Pages 81-111 | Published online: 12 Jan 2015
 

Abstract

There the kid was stranded in a car with a dead guy on the driver’s seat… . first he went backward then he went forward and there was blood all over the windshield… .

These lines were written by “Brendan,” a student in the author’s fourth grade writing workshop. “Bloody content” poses difficulties for teachers. Recurrent images of violence and abandonment cause concern: Is the child himself a witness to violence, or subject to it? Has the child experienced abandonment or neglect firsthand? While such concerns are sometimes warranted, they represent an essentially autobiographical reading of children’s writings. I argue this is often not the most pedagogically appropriate response. I propose a mode of reading that takes the child’s writing seriously as fiction: as imaginative, thoughtful meditations on some aspect of the public world.
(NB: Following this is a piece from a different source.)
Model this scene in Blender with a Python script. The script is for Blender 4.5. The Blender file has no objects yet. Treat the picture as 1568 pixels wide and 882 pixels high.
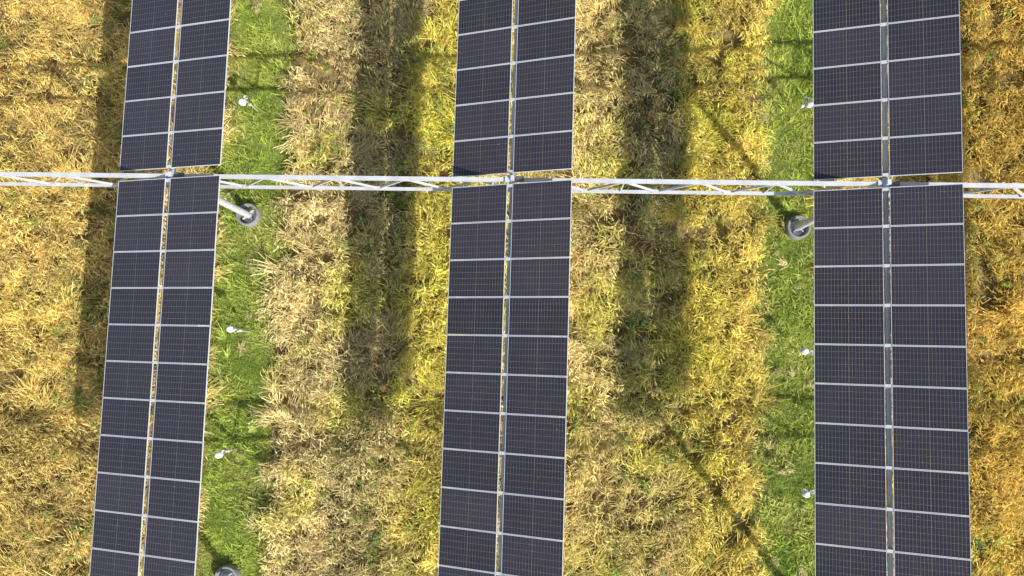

Drawing on my own teaching experience and on theoretical perspectives provided by literature, literary and “writing process” theory, and work of progressive educators such as John Dewey, I examine Brendan’s fiction. I offer a “close reading” of the piece quoted above, contextualized by other instances of Brendan’s writing and the responses of his classmates. I find that his work amply repays such reading, and I offer a conceptualization of the “child as a thinker and the teacher as a thinking reader.” This image locates the teacher as a participant—a responsible interpreter and citizen—of the world envisioned and implicitly criticized by the child-author.